Up to and including the line with "from mathutils import Vector, noise as mnoise", write out the listing from its first line, minus the pictures.

** begin ROWS **

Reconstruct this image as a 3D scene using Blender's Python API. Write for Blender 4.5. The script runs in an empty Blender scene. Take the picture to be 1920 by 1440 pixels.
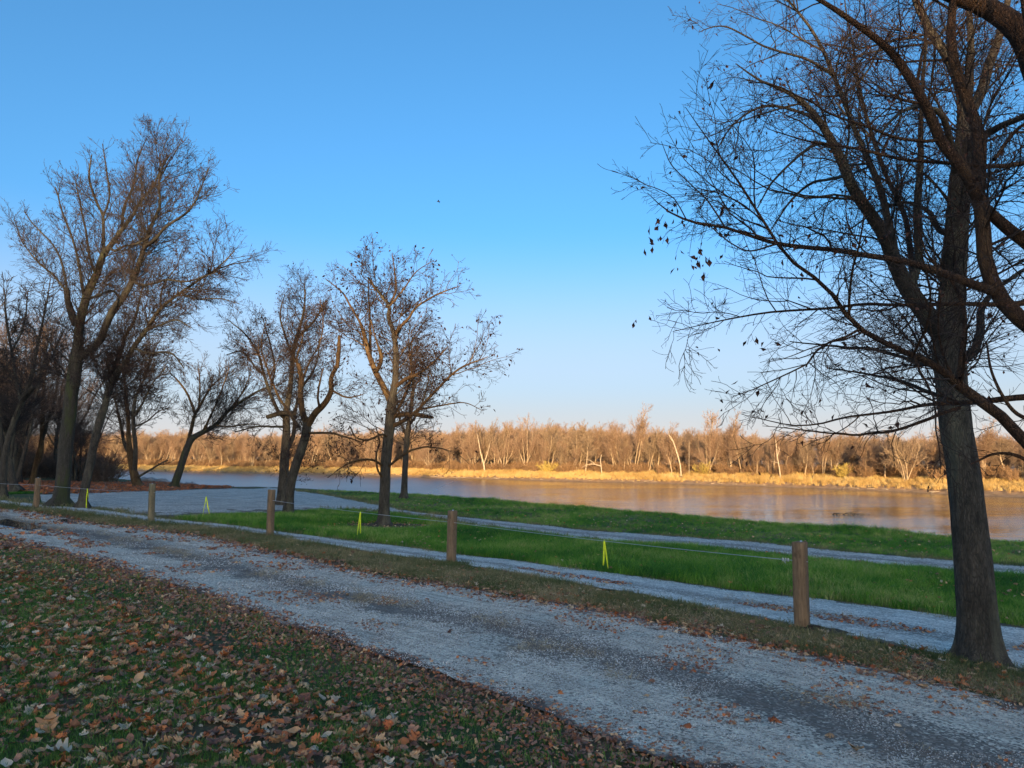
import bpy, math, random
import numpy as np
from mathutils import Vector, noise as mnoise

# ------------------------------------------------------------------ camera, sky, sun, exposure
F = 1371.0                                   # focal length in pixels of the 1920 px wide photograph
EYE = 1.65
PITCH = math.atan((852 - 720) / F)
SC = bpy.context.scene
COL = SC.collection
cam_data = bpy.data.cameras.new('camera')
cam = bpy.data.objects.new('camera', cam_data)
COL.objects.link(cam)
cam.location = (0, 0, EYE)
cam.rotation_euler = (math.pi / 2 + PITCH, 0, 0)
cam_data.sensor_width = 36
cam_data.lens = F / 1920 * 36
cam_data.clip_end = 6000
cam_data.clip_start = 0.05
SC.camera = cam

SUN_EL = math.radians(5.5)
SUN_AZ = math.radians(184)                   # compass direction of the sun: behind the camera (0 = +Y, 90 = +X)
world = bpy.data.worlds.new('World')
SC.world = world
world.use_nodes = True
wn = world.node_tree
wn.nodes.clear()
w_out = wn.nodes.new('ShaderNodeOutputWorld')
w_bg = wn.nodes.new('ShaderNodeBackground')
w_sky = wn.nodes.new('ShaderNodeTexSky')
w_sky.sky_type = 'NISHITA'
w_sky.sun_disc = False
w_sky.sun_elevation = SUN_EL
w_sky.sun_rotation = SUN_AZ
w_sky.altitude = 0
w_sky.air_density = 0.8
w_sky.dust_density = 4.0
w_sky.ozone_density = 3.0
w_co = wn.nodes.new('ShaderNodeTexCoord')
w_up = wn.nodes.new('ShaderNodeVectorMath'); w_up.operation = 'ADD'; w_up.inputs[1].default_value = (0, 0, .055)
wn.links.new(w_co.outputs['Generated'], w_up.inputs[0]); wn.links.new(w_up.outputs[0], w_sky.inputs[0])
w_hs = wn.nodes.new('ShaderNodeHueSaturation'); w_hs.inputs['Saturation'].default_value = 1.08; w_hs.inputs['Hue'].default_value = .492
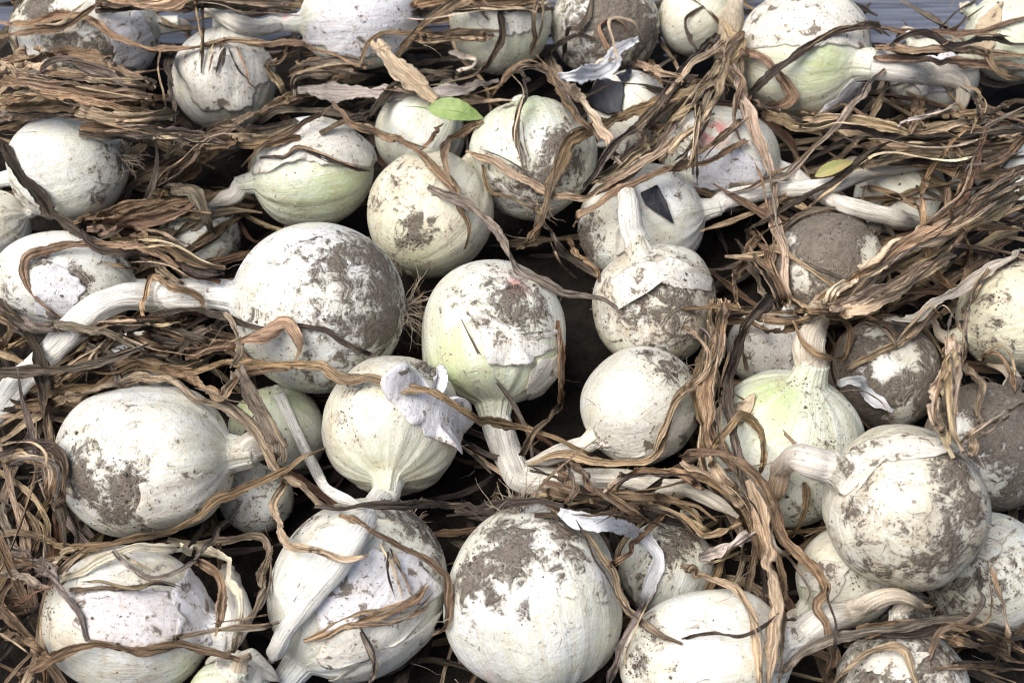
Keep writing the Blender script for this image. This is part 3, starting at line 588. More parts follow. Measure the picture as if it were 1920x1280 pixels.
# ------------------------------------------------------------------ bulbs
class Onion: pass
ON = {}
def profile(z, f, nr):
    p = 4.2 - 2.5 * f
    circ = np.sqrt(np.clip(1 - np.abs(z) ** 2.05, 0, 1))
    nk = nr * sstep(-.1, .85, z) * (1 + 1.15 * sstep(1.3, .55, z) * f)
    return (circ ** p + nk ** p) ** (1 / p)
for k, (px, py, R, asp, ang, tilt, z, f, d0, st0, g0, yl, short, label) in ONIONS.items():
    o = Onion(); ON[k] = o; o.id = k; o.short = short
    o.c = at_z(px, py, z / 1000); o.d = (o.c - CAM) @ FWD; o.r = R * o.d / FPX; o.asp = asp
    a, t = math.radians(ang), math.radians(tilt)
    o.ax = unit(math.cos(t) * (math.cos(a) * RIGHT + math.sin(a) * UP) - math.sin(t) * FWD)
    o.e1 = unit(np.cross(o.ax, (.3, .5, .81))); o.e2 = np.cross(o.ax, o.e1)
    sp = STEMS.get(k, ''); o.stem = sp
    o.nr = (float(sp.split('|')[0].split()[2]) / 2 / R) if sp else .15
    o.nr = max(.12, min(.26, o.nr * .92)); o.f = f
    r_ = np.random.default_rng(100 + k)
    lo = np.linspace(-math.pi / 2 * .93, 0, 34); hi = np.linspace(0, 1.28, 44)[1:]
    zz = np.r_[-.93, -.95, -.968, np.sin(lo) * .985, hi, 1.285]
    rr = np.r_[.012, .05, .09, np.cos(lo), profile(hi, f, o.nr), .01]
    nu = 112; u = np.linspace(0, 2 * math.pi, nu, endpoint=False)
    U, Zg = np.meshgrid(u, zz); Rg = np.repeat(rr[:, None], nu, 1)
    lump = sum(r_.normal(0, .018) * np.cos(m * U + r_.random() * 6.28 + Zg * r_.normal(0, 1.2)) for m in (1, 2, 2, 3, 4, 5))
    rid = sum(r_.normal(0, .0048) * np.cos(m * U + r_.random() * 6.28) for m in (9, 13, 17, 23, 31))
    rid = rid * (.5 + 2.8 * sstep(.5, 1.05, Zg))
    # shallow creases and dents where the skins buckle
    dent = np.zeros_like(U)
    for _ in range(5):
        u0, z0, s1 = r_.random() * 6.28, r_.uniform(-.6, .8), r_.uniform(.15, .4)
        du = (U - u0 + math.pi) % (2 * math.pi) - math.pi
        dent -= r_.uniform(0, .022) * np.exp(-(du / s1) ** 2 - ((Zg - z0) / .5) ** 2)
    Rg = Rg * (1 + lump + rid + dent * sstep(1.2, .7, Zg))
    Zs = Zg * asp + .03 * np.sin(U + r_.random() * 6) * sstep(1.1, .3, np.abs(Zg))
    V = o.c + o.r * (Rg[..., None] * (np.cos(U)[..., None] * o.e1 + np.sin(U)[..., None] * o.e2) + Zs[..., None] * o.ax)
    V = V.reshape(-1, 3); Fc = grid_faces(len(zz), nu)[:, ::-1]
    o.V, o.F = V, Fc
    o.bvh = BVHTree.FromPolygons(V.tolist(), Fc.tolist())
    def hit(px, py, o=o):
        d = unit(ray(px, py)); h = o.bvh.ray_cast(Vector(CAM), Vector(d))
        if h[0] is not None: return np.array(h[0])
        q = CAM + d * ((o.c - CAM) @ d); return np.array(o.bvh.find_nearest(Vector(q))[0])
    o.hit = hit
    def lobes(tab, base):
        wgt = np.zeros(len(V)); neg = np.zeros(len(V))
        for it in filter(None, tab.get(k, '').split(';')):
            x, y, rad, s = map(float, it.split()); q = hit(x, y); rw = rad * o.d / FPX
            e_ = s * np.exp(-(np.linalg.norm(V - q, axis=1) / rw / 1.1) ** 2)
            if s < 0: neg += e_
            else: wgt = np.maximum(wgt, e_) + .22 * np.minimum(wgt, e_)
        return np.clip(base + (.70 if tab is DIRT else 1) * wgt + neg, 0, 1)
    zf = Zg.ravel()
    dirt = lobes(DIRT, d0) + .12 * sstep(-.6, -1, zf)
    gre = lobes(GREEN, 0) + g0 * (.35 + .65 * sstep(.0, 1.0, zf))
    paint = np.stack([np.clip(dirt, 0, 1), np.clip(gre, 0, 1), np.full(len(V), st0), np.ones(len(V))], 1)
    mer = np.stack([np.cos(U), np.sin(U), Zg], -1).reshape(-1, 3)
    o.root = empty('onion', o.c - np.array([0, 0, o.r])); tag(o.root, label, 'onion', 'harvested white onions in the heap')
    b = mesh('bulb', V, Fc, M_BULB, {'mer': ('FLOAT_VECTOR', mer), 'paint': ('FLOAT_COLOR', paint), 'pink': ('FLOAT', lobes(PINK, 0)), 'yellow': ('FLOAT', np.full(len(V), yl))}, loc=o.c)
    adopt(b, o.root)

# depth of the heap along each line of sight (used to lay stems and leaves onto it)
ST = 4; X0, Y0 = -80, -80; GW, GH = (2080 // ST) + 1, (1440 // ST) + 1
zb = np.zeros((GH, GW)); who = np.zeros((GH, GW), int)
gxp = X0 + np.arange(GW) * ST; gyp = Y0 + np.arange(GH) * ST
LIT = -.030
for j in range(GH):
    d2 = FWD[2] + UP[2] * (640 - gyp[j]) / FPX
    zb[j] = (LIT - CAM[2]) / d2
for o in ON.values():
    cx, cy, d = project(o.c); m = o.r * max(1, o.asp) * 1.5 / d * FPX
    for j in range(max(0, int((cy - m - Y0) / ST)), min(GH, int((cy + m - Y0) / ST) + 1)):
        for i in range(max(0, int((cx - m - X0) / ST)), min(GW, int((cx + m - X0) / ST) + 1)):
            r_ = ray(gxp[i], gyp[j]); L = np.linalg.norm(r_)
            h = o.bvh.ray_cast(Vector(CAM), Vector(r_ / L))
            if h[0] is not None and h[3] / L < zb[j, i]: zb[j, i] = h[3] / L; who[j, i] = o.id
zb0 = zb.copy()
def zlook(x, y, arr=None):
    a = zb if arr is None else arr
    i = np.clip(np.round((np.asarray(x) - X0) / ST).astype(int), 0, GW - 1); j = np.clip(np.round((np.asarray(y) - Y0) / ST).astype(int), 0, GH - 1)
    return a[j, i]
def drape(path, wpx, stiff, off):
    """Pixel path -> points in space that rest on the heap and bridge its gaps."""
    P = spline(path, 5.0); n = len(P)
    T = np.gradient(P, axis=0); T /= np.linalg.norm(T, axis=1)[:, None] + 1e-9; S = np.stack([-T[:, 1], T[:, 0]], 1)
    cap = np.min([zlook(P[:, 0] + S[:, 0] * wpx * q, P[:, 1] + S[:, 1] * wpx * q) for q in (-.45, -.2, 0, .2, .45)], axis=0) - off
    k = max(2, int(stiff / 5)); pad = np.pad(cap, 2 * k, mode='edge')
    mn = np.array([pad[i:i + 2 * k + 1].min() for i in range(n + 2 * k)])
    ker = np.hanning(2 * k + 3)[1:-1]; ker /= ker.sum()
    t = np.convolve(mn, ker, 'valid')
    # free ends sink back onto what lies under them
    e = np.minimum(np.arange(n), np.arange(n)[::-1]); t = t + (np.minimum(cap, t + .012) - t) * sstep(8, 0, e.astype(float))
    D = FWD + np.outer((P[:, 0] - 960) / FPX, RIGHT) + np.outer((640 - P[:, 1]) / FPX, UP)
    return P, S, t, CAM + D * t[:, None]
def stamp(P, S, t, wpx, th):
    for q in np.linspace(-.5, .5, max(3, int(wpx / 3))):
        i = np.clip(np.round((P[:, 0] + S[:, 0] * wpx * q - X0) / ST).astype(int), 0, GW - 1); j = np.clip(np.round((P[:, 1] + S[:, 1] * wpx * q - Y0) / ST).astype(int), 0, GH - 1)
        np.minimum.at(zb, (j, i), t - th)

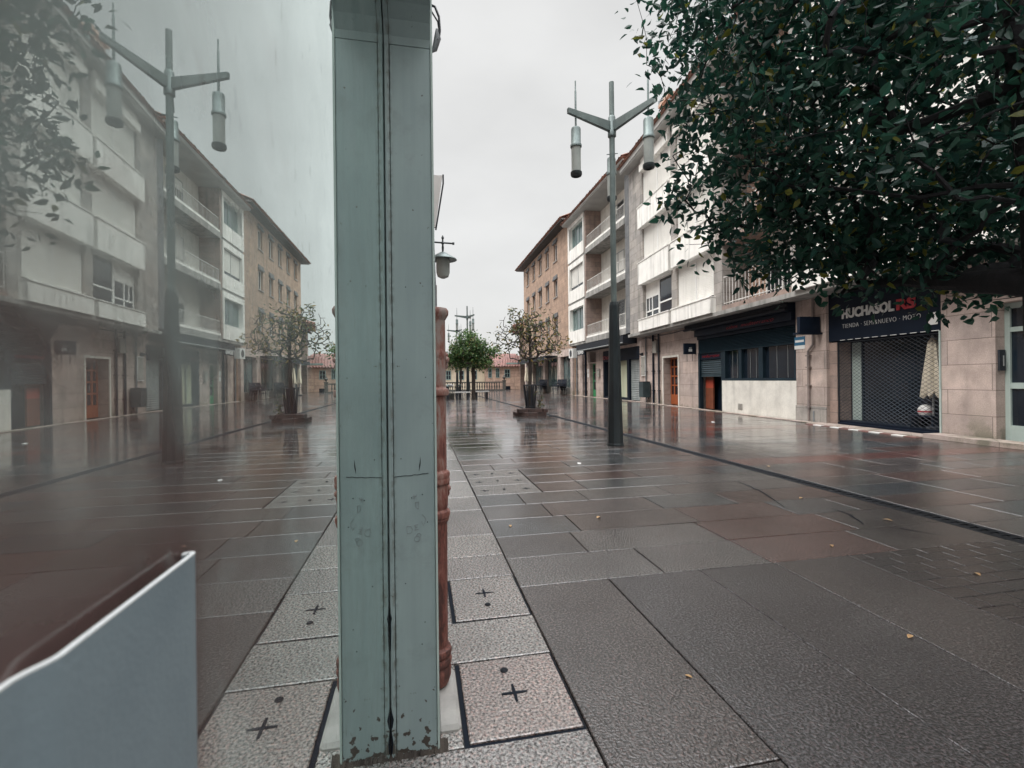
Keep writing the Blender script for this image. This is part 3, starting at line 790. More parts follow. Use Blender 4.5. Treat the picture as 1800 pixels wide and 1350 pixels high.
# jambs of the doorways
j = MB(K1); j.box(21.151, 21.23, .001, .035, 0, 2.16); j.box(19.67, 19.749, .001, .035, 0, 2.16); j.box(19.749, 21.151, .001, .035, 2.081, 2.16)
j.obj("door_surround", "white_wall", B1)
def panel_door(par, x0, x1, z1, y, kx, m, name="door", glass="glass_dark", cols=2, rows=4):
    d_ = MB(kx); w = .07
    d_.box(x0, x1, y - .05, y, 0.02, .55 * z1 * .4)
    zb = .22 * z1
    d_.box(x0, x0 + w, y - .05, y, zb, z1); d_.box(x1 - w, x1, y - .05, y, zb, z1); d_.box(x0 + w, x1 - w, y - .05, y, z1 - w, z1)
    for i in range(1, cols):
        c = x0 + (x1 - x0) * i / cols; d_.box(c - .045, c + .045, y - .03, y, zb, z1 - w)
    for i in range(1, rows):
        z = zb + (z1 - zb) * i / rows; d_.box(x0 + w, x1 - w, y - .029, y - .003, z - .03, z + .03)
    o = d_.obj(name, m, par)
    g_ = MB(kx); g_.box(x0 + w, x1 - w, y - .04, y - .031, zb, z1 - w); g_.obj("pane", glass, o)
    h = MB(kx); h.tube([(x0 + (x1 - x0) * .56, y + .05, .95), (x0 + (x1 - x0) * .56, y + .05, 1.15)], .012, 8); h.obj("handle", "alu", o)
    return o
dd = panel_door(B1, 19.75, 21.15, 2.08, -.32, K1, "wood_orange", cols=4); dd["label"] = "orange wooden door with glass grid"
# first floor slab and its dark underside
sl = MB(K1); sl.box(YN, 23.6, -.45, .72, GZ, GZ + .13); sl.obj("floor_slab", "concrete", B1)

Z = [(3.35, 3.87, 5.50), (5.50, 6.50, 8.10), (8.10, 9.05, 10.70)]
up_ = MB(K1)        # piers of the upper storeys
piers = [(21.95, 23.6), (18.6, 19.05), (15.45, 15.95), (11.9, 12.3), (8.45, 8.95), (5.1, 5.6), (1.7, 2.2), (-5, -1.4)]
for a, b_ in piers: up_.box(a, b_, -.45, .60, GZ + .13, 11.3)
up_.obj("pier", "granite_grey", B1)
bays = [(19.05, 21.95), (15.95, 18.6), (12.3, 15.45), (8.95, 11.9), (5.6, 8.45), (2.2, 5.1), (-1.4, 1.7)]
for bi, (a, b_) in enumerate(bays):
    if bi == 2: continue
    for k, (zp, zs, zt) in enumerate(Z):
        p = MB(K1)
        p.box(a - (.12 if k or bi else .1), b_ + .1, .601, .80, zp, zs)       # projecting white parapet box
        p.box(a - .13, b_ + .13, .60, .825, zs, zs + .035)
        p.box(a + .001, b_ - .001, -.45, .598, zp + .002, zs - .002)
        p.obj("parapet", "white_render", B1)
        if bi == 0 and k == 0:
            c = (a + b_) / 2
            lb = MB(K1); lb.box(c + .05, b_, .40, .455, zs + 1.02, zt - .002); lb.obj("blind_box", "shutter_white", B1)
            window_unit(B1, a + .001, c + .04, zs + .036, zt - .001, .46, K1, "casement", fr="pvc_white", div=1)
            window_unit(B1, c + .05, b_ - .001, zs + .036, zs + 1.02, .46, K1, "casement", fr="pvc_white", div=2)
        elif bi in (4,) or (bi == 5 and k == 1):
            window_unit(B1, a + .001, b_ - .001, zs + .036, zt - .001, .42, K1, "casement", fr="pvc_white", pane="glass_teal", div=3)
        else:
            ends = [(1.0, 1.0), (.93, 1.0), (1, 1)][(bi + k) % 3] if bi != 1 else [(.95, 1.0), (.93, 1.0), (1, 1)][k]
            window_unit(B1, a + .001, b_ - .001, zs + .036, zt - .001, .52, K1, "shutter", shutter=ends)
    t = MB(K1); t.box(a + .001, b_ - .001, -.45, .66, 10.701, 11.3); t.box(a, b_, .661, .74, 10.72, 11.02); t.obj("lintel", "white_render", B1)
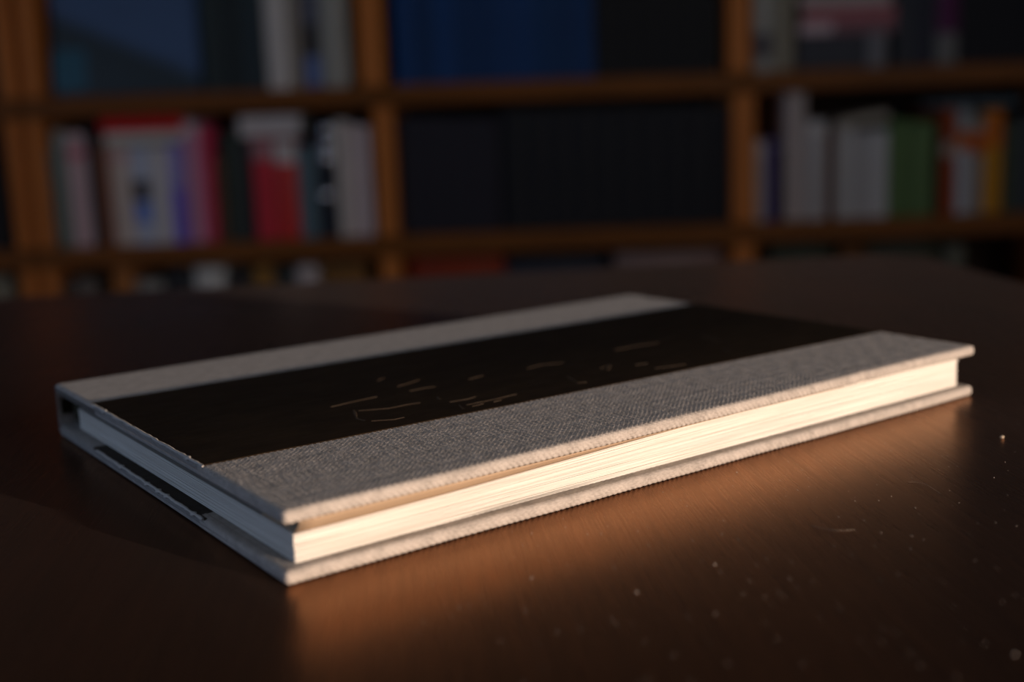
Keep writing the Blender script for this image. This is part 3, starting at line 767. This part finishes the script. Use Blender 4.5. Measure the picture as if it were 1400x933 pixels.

** end ROWS **

→ **RESULT OF THE TASK**:
Reconstruct this image as a 3D scene using Blender's Python API. Write for Blender 4.5. The script runs in an empty Blender scene. Take the picture to be 1920 by 1440 pixels.
import bpy, math, random
import numpy as np
from mathutils import Vector, noise as mnoise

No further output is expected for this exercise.